Görüldüğü üzere, çeviriler karşılaştırmalı olarak çözümlenirken ve yeniden çeviri ihtiyacını ortaya çıkaran unsurlar belirlenirken, bu bölümde ele alınan her bir başlığın bir diğeriyle ilişkisi vardır. Bensimon ve Berman’ın, yeniden çevirilerin kaynak ve erek kültür arasındaki mesafeyi hissettirmek üzere ve ilk çevirinin eskimesinden dolayı ortaya çıktığını öne sürmeleriyle gündeme gelen yeniden çeviri varsayımının, çeşitli araştırmalarla kapsamı genişletilmiş ve bu çevirilerin tarihsel ve kültürel değişimlerle doğru orantılı değişen normlara ve dolayısıyla bu normların güdümünde hareket eden çevirmene, ilk çeviriye ve yayınevine bağlı olarak ortaya çıktıkları söylenmektedir. Bu söylemler ise çoğunlukla tıpkı bu çalışmada olduğu gibi tarih boyunca yapılan karşılaştırmalı çeviri çözümlemeleriyle desteklenmektedir.

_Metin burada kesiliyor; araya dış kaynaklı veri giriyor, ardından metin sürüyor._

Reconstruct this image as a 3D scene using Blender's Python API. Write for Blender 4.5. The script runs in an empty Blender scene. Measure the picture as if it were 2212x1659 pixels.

Bu gibi çalışmalara yön veren çerçeveyi ise Toury’nin norm kavramı çizmektedir. Bu çalışmada da örnekleri verilen araştırmaların ve araştırmacıların ortaya koyduğu ölçütler, norm kavramı çerçevesinde değerlendirilir. Yeniden çevrilen romanın hangi ölçütlerle uyum sağladığına bakılırken, romanın hitap ettiği kitlenin toplumun temel taşı olan çocuklar olduğu da göz önünde bulundurulur. Bu kitlenin, maruz kaldığı her karakterle, olayla ve yaşantıyla kendini geliştirdiği ve karakterini şekillendirdiği düşünülürse doğru materyalle karşılaşmasının onun için de toplum için de ne kadar önemli olduğu aşikardır. Bu materyallerin bir türünü, pek çok kültürde olduğu gibi erek kültürde de çeviriler oluşturmaktadır. O zaman çocuk kitaplarının çevirisinde, çeviriyle ilgili belirlenen ölçütlerin ve normların yanı sıra, bu kitlenin özellikleri de hesaba katılması gereken çok önemli bir noktadır. Bu nedenle araştırmanın kapsamında bu konuya da detaylı olarak değinilmiştir.